Mirad con atención cada una de sus fotografías. En apariencia sólo están en ellas los objetos que su cámara captó: la calle desierta de San Rafael, el tronco de árbol que naufragó en las arenas de la costa; las olas que van y vienen en el constante ajetreo del mar. Pero, transformadas por la magia de su sensibilidad y de su fuerza creadora, las calles desiertas se pueblan con extraños, vaporosos fantasmas; los troncos arrojados a la playa parecen contar las peripecias de su triste odisea, y el mar ya no es más que una sinfonía apenas balbucida por Debussy.
Todo lo transforma Manuel en un su crisol de artista y de poeta: la ladrillera, que vemos aquí con las chimeneas de los hornos y su abstracta arquitectura de ladrillos; se vuelve una acrópolis precortesiana: tal vez Teotihuacán con pirámides; quizá Uxmal con el rigor geométrico de su Cuadrángulo de Monjas.

Y hasta su hijita, tomada como pretexto de un bellísimo ensayo de color, se convierte, por el afán que domina a Manuel de transformar, modificar, recrear, en una de esas prodigiosas cabecitas de mujer sonriente que constituye el misterio de la Mixtequilla, de Remojadas, de Misantla.

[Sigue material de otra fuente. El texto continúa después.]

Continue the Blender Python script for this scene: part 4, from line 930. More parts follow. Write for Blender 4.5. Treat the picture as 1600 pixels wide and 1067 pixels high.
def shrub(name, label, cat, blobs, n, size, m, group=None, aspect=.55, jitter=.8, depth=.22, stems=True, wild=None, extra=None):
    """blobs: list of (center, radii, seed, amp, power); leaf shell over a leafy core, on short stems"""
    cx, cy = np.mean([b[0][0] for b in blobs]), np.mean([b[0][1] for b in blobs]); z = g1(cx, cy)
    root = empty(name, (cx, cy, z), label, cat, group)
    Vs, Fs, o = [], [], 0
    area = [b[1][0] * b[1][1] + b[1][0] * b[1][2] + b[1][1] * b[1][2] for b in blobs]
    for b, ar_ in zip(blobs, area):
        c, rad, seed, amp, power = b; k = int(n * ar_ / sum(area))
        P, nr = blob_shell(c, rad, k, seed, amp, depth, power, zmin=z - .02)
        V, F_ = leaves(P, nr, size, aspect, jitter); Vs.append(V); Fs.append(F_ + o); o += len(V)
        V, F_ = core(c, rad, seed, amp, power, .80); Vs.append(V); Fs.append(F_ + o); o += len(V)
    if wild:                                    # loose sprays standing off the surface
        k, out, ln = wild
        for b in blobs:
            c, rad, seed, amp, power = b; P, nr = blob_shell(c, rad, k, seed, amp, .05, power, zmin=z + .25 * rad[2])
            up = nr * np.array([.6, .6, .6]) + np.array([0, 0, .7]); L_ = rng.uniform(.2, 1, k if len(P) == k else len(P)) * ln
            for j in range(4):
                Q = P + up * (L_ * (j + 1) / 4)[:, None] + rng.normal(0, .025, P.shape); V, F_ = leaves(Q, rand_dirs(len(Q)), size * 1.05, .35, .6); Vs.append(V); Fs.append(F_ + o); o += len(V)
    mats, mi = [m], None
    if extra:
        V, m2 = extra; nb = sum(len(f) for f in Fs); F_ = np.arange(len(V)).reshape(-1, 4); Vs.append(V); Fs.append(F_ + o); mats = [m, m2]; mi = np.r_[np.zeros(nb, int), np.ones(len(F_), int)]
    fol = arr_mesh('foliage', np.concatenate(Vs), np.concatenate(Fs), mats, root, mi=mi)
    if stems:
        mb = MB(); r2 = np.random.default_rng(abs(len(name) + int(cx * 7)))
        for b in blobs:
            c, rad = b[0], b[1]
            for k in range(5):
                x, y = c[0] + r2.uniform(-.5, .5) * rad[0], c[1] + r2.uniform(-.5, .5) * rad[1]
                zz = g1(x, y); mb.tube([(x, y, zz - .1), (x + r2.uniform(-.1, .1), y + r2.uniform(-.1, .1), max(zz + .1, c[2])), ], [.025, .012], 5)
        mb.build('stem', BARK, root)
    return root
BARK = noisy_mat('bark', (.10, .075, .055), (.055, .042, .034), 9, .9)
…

Poeta, que se expresa por medio de metáforas sutiles y músico que voluntariamente compone sus canciones en la escala limitada de los grises, Manuel es a la vez un filósofo que dice sentencias muy hondas acerca del mundo que nos rodea. Pero
Manuel, que no es orador ni demagogo, las dice en voz baja, como para que sólo las entiendan los que francamente quieren penetrar en el secreto de las cosas.
Desde hace doce años que Manuel no exponía su obra en México. Vuelve a hacerlo hoy en el Salón de la Plástica Mexicana del INBA. Los verdaderos amantes del arte, deben verla porque encontraran en ella un alimento espiritual, una ternura humana, y una delicadeza poética, que la misma pintura sólo en contadas ocasiones ofrece.